Next Meeting

Kevin E. Glosser keg at adelphia.net
Thu Apr 15 13:22:36 EDT 2004


On Thu, 2004-04-15 at 08:19, Darin Perusich wrote:
> selinux is the linux equivalent of Trusted Solaris.

<anti-flame disclaimer>

I am not attempting to counter the information you have provided, simply
to gain more clarification, from a topic you seem to clearly have more
experience with than I do.

</anti-flame disclaimer>

In the SELinux FAQ the NSA labels it as a NON "trusted" solution...

"
  * Is Security-enhanced Linux a Trusted Operating System?

No. The phrase "Trusted Operating System" generally refers to an
operating system that provides sufficient support for multilevel
security and evidence of correctness to meet a particular set of
government requirements. Security-enhanced Linux incorporates useful
ideas from these systems but focuses upon mandatory access controls. It
is expected that this work would be combined with other efforts (e.g.,
auditing and documentation) to construct a "trusted" system. The initial
focus of Security-enhanced Linux development has been to create useful
functionality that delivers tangible protection benefits in a wide range
of real-world environments in order to demonstrate the technology.


  * Is it secure?

The notion of a secure system includes many attributes (e.g., physical
security, personnel security, etc.) and Security-enhanced Linux
addresses only a very narrow set of these attributes (i.e., mandatory
access controls in the operating system). Put another way, "secure
system" means safe enough to protect some real world information from
some real world adversary that the information owner and/or user care
about. Security-enhanced Linux is only a research prototype that is
intended to demonstrate mandatory controls in a modern operating system
like Linux and thus is very unlikely to meet any interesting definition
of secure system. We do believe that the technology demonstrated in
Security-enhanced Linux will be valuable to people that are building
secure systems. 
"

I'm not familiar with "Trusted Solaris", but is it possible it goes to a
level beyond what SELinux does?

>  it gives you the 
> ability to remove the all powerful root account and makes it a normal 
> user, gives you super granular control over all aspects of the system.

I don't know if "remove" is the best choice here. It seems to remove the
exploits that can occur from the idea of having an "all powerful"
account. Or is that what you are saying?

Can you clarify this point?

>  
> i looked into a year or so ago and found it to be crazy overkill, unless 
> you're doing super secret government or corporate stuff.

In the FAQ they do not describe it as worthy of government work.
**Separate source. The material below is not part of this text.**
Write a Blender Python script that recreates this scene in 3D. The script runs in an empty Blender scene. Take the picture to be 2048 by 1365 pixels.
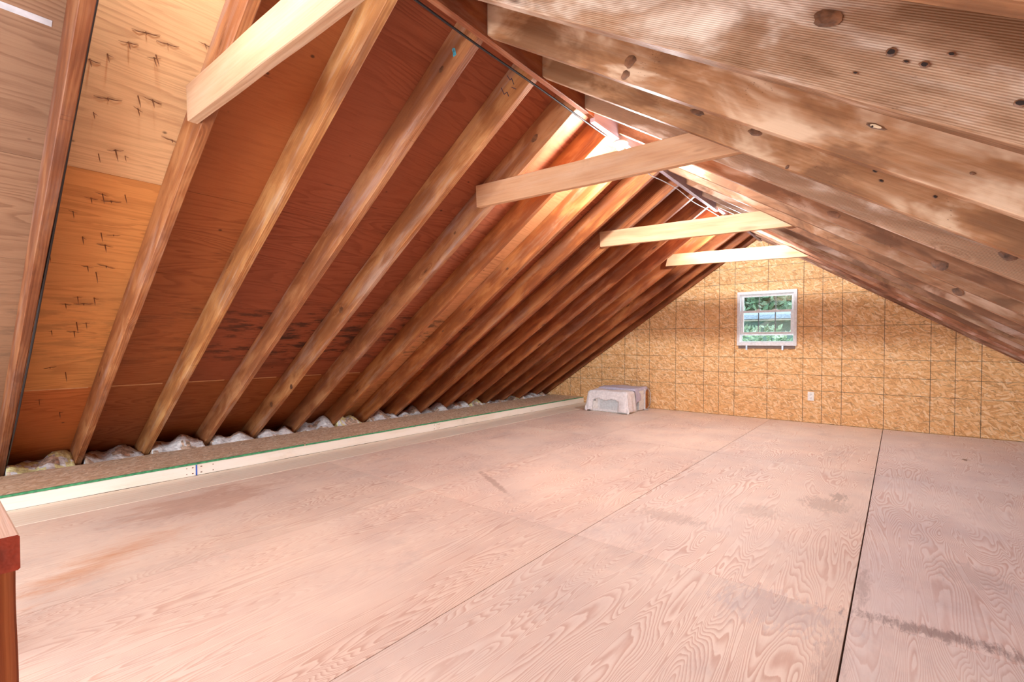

Again,
claiming this is not a "trusted" solution.

Also, this is being implemented in FC2. Now, it may be solely to get it
in a Redhat Entreprise edition later. However, in either case, it looks
like something that is coming.

My whole point of bringing it up, is wondering if this becomes an
accepted addition to Linux. Will ALL distro's add it? Will we have the
choice to use it?

Initially, there are 3 ways to use it in FC2(test2). You can run it in
enforcing mode, permissive mode, or disable it.

If, say tomorrow, every distro in existence released a SELinux version
running in enforcing mode, we'd all have something to adjust to. :)

Which is why I brought up the topic.